Temos, portanto, uma escolha a fazer: ficar com o Jesus teológico, numa relação em cujo desfecho se ouvirão as seguintes palavras: “Não vos conheço; apartai-vos de mim…” (Cf. Mt 25), ou não impedir que venha sobre nós o ministério e a dispensação do Espírito Santo, a unção que de Cristo recebemos e permanece em nós e nos ensina todas as coisas, para que o Filho de Deus esteja efetivamente dentro de nós, e nós nele.
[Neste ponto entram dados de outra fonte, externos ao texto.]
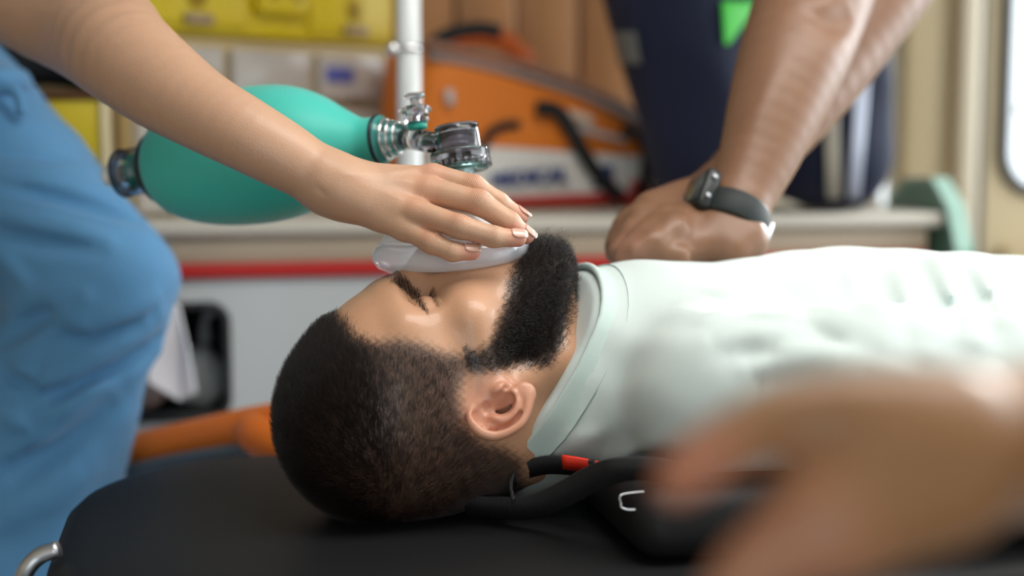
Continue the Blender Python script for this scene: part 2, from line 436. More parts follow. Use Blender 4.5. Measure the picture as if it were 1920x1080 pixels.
# bench cabinet along the far wall
BF, BT = 1.78, .950
slab('bench_cabinet', -1.28, .985, BF, YB-.005, BT-.022, BT, M_TOP, .008)
cab = bpy.data.objects['bench_cabinet']; cab['kind'] = 'thing'
tag(cab, 'long beige and white bench cabinet with red stripe under its pale top', 'cabinet')
slab('side_panel', -1.28, .965, BF+.012, BF+.03, .896, BT-.022, M_BENCH, .002, cab)
slab('red_stripe', -1.28, .965, BF+.004, BF+.03, .878, .896, mat('red_trim', (.52, .018, .015), .4), .003, cab)
o_ = holed('lower_panel', -1.28, .965, .02, .877, rrect(-.13, .016, .706, .842, .02), BF+.014, BF+.032, M_WHITE, cab)
slab('end_panel', .951, .964, BF+.03, YB-.01, .02, BT-.022, mat('cabinet_end', (.50, .33, .2), .5), .002, cab)
# dark lined locker behind the opening
bm = bmesh.new(); x0, x1, y0, y1, z0, z1 = -.17, .03, BF+.034, BF+.22, .69, .862
for q in (((x0, y1, z0), (x1, y1, z0), (x1, y1, z1), (x0, y1, z1)), ((x0, y0, z0), (x1, y0, z0), (x1, y1, z0), (x0, y1, z0)), ((x0, y0, z1), (x1, y0, z1), (x1, y1, z1), (x0, y1, z1)),
          ((x0, y0, z0), (x0, y1, z0), (x0, y1, z1), (x0, y0, z1)), ((x1, y0, z0), (x1, y1, z0), (x1, y1, z1), (x1, y0, z1))): bm.faces.new([bm.verts.new(v) for v in q])
link('locker_lining', bm, mat('locker_dark', (.014, .022, .024), .7), cab, False)
bm = bmesh.new(); R = [[bm.verts.new((x, y, z)) for x, z in rrect(-.13-o, .016+o, .706-o, .842+o, .02+o)] for o, y in ((.007, BF+.015), (.006, BF+.008), (-.003, BF+.008), (-.004, BF+.03))]
for A, B in zip(R, R[1:]):
    for i in range(len(A)): bm.faces.new((A[i], A[(i+1) % len(A)], B[(i+1) % len(A)], B[i]))
link('opening_trim', bm, M_DARK, cab)
# ceiling lamp
lm = empty('ceiling_lamp', 'flat white ceiling lamp panel above the stretcher', 'lamp')
slab('lamp_frame', .05, 1.45, .45, 1.05, ZC-.04, ZC-.001, M_CEIL, .01, lm); slab('diffuser', .09, 1.41, .49, 1.01, ZC-.046, ZC-.038, mat('lamp_diffuser', (.9, .9, .88), .5, emit=(1, .97, .92, 2.0)), .003, lm)
place(lm, (.75, .75, ZC-.04))
# ================================================================ things on and in the bench
M_YEL = mat('yellow_plastic', (.66, .50, .008), .4, spec=.5)
M_CLEAR = mat('clear_plastic', (.80, .78, .74), .25, trans=.35, ior=1.3)
def local(o, deg):
    return Matrix.Translation(o) @ Matrix.Rotation(radians(deg), 4, 'Z')
def pbox(name, M, x0, x1, y0, y1, z0, z1, m, parent, bev=.004, seg=2):
    bm = bmesh.new(); box(bm, x0, x1, y0, y1, z0, z1, bev, seg, M); return link(name, bm, m, parent)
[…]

Emaús convida a uma mudança da crença e expectativa num Messias-guru para a relação de amizade com o Jesus dos evangelhos; de um Cristo para nós e nossas necessidades a um Cristo em nós; de expectativas, ênfases e pontos de vista exclusivistas e que dividem para a verdadeira unidade (a comunhão que ele propõe, baseada na vida – não em sua interpretação –, não pode mais dividir).
Emaús é a possibilidade de deixarmos de idolatrar Jesus ou uma boa ideia a seu respeito e passarmos a servi-lo, vivendo sua vida, seu evangelho e enchendo a Terra de sentido. Mas nada acontecerá sem que antes Deus nos frustre e decepcione suficientemente.